JFR: NAV & Price - Last Five Years (Source: Nuveen)

A Discussion on Risk

Nothing in life is without risk. The underlying assets of floating-rate senior bank loans, while offering first lien position in investment grade securities, do default on occasion. According to a study by Moody's Investors Service, the average annual default rate on senior floating-rate loans has historically (including the recent recession) been 3.4% (1996-2012). The same analysis highlights a 71.1% recovery rate on these same loans over the same period. Ignoring the time to recovery, the data suggest that an annual loss rate of 1.0% is to be expected (3.4% x 28.9% non-recovered) in an average year. Logically, the loss rate would tend to be less in times of economic expansion and greater in times of economic contraction or recession.
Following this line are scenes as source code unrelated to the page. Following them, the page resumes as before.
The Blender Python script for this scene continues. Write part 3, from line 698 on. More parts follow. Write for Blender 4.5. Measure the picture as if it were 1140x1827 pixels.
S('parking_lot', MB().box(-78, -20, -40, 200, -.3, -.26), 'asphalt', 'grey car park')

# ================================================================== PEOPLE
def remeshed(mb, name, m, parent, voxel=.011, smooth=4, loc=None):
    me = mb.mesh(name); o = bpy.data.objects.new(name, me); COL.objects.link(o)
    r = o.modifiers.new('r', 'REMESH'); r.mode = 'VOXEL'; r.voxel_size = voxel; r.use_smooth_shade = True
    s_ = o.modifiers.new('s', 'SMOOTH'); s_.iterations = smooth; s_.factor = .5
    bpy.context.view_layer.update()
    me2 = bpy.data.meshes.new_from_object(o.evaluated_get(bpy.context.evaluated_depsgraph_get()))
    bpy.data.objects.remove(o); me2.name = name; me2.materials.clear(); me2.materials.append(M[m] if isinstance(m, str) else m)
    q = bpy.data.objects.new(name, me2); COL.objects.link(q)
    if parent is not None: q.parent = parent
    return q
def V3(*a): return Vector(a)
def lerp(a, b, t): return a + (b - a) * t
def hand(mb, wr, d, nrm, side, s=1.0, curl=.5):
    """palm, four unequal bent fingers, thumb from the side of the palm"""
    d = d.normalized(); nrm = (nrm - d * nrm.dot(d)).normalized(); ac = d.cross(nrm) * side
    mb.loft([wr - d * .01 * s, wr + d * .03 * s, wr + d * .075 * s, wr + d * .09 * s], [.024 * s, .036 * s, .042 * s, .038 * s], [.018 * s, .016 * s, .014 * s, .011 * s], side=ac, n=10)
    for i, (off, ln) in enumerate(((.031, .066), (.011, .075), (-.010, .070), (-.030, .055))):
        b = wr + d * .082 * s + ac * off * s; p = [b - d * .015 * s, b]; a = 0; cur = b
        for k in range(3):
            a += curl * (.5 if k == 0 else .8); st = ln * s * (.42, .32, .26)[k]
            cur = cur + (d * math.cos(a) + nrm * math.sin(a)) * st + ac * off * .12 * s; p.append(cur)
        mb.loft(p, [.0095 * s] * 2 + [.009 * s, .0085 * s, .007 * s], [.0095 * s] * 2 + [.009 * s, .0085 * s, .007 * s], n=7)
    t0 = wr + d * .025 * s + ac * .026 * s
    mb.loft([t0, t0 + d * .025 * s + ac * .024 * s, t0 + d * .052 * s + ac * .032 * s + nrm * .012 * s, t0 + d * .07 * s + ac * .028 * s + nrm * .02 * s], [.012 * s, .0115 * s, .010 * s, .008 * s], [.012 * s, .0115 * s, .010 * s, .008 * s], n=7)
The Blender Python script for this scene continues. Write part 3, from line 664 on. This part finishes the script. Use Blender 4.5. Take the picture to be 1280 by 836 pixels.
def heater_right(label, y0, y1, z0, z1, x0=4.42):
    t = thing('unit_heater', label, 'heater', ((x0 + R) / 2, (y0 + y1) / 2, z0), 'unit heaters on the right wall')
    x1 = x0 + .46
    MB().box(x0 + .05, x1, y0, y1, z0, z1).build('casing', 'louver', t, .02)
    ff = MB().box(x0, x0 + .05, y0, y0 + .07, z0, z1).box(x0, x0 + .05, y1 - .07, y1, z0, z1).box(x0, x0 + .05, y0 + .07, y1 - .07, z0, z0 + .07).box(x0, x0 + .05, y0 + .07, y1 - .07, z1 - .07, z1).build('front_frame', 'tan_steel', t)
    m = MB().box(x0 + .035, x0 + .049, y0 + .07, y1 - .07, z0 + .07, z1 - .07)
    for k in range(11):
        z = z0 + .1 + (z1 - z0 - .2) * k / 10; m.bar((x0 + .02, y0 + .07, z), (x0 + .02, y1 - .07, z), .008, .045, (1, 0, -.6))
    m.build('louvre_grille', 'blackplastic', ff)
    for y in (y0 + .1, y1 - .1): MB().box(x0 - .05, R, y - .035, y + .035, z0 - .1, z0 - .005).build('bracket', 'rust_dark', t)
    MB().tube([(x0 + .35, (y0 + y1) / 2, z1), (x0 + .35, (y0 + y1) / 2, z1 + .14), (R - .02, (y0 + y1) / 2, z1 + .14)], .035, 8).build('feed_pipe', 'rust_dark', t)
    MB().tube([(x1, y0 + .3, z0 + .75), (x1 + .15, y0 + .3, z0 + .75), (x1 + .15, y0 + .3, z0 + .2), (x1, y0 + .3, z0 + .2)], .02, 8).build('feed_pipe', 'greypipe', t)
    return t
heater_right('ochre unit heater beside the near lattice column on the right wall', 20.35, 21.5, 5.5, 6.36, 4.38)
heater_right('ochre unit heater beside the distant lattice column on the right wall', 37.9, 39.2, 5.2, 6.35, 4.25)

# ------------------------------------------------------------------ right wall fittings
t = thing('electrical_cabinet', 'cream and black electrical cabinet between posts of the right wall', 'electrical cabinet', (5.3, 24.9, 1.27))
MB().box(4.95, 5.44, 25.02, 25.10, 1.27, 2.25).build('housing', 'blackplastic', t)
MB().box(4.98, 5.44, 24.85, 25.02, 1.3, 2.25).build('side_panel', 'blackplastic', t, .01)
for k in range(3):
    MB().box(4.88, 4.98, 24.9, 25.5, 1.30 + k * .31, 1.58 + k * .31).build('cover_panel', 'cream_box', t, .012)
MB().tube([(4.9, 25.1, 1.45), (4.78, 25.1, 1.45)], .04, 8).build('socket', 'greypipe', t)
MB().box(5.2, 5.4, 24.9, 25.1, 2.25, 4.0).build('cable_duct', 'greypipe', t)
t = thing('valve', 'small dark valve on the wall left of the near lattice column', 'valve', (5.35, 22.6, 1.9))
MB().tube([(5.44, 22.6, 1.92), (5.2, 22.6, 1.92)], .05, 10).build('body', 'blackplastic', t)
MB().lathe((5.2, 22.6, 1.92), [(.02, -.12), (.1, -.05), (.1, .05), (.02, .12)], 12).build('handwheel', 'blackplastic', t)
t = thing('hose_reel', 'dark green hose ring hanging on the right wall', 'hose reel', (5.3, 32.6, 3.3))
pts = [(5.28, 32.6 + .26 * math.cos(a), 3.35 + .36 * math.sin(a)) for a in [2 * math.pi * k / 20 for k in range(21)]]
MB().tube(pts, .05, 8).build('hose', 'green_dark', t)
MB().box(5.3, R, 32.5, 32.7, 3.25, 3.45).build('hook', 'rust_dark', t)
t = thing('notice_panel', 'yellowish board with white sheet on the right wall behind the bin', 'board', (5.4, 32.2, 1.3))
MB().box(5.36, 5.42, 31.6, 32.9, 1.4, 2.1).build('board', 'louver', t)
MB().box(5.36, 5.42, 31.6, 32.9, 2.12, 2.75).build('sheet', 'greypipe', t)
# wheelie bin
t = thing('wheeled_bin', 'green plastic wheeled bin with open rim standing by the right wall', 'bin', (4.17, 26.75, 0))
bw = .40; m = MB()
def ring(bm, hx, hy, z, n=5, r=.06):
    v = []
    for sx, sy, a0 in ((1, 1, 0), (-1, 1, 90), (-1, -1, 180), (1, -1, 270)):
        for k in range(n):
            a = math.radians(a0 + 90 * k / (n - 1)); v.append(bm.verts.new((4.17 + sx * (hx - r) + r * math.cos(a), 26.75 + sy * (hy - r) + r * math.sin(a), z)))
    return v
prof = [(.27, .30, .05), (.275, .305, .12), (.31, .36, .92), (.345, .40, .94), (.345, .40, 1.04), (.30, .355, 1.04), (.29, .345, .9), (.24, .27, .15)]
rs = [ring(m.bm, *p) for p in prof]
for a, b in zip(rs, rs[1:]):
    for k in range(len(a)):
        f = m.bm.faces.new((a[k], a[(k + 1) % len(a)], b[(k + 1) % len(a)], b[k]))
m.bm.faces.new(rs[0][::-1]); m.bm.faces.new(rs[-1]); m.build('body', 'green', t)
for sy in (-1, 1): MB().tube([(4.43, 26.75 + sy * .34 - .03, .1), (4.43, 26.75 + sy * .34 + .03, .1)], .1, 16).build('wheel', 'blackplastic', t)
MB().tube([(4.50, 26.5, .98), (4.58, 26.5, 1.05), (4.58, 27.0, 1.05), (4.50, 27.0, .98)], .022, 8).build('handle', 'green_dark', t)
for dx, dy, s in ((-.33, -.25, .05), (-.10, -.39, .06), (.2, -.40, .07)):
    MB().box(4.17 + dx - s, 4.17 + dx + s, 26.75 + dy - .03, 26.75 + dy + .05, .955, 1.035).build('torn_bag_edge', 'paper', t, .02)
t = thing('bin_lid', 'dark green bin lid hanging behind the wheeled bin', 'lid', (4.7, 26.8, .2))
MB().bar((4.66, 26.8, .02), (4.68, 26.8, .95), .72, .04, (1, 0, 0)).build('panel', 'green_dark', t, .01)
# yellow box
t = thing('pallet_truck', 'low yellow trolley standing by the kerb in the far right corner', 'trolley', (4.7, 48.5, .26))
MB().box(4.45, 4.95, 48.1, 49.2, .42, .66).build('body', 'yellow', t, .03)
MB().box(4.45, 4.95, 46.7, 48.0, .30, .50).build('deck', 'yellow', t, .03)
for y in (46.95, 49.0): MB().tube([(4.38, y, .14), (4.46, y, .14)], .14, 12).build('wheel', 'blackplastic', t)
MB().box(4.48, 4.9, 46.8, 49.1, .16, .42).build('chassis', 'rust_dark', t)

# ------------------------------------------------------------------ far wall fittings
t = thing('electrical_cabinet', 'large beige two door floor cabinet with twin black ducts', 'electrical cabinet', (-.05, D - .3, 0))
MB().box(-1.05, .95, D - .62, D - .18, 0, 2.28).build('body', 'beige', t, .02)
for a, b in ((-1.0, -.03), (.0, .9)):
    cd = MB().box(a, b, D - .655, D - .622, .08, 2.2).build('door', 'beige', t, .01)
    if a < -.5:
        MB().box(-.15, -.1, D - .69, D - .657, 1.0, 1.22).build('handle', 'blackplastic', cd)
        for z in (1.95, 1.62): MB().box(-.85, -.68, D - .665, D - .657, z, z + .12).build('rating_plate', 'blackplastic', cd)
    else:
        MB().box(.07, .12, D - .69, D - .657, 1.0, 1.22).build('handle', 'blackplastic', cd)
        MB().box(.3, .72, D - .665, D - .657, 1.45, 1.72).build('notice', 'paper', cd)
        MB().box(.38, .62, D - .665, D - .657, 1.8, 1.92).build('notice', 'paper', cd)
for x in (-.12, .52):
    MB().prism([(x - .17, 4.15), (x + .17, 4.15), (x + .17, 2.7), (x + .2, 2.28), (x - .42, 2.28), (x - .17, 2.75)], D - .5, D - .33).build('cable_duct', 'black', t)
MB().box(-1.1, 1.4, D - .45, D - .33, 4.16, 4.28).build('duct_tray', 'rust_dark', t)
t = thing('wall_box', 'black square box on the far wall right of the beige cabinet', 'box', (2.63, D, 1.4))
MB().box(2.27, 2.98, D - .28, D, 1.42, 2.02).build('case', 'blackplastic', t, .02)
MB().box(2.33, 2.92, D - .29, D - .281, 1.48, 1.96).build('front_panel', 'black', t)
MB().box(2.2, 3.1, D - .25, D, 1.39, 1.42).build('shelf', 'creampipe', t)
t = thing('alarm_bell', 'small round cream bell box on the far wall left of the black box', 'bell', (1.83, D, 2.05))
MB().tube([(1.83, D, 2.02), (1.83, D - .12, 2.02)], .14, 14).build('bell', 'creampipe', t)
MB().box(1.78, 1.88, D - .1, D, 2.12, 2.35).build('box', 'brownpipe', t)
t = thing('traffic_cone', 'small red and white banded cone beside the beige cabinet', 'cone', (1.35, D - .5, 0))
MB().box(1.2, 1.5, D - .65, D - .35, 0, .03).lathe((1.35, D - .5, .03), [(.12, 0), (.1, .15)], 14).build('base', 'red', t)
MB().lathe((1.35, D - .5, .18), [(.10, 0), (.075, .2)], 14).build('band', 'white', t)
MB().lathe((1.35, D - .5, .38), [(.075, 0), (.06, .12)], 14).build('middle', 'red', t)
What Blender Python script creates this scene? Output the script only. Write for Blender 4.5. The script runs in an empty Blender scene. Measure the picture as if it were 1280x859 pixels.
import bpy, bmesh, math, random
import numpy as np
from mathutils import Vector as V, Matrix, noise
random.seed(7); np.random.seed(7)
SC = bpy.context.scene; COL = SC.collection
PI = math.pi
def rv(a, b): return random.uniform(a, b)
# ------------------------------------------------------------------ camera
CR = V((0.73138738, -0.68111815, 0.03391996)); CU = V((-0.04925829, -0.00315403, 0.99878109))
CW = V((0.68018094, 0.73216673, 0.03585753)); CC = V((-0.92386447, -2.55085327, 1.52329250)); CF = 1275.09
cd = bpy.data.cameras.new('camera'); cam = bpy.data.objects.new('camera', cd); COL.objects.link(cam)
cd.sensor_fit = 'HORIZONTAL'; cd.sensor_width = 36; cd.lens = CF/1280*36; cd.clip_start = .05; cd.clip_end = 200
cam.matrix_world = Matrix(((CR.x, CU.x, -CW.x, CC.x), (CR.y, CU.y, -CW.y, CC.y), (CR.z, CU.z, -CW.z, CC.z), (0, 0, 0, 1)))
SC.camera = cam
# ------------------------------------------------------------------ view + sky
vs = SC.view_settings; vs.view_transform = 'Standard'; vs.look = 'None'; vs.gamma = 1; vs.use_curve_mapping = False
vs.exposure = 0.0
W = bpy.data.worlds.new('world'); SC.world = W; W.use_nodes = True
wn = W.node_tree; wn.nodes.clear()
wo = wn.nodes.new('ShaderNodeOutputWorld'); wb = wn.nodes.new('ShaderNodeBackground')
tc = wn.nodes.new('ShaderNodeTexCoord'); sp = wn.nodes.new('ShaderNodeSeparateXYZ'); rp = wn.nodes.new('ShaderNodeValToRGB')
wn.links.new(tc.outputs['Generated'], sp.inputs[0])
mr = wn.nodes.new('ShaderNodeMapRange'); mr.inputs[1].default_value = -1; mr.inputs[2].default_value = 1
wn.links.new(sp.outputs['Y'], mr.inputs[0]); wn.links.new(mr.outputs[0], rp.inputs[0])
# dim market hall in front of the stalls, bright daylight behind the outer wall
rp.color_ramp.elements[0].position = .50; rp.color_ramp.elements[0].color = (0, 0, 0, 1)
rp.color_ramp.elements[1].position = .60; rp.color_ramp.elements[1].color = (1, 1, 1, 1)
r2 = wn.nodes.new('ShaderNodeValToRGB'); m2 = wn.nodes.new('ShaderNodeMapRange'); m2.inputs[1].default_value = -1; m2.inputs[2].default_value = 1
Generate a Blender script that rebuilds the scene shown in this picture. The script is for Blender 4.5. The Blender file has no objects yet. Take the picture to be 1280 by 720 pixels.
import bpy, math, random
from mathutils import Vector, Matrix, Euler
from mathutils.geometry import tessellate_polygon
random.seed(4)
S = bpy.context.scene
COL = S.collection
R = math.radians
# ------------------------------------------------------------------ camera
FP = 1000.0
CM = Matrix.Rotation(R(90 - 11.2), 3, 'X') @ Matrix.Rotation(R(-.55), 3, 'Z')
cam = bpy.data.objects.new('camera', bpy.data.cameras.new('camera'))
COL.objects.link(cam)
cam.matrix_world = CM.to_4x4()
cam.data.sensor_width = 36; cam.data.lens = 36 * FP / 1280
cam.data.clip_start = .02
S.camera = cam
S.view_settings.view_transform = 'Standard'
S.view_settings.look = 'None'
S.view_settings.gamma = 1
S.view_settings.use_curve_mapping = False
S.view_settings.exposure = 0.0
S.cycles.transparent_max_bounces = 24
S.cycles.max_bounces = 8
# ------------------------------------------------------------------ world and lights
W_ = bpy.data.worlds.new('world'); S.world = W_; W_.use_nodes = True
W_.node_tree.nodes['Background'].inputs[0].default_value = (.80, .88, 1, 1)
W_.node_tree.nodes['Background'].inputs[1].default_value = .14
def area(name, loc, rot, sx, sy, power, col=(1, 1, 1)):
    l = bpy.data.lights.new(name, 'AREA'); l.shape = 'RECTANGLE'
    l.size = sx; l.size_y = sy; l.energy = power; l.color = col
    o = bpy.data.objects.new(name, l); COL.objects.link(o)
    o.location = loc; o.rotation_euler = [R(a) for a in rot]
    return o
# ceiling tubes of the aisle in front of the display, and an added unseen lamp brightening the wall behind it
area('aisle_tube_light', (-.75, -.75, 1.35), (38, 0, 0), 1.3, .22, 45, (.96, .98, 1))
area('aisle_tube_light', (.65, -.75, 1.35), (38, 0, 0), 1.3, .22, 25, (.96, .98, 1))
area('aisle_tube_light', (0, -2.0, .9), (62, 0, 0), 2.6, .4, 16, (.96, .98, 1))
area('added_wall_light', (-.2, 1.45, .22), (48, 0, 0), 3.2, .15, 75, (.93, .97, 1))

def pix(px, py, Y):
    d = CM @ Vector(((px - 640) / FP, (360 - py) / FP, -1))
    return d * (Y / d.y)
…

One downside to investing in the closed-end fund strategy is the risk of moving the market when you want to exit. Relatively low average daily volume means a large position combined with market volatility means a modest investor may have a larger impact than in a typical security.

Potential Performance in Today's Stable-to-Rising Rate Environment

In addition to a monthly payment, which currently is an annualized +/- 6%, there is the prospect of appreciation (on the closed end funds) as discounts decline from today's 5%-7% and approach a more normalized 0-3%. Further, according to a study by Vanguard, the performance of floating-rate products during a period of rising rates outperforms the bond market by 4.3% (see an excellent discussion from Vanguard on floating-rate bond funds).


Floating-rate securities offer an opportunity to capture premium income with modest risk compared to bonds and (on a risk-adjusted basis) cash or CDs. Today's stable-to-rising rate environment bodes well for these funds, as their variable rate feature offers rate protection that is absent from bonds. Historically, low net loss rates on the underlying loans combined with diversification mean minimal asset risk for the investor.

Income returns average +/-6% and historically large discounts to NAV offer the ability to pick up a few extra points as the spread closes to a normalized 0-3% discount to NAV.

Disclosure: The author is long JFR. The author wrote this article themselves, and it expresses their own opinions. The author is not receiving compensation for it. The author has no business relationship with any company whose stock is mentioned in this article.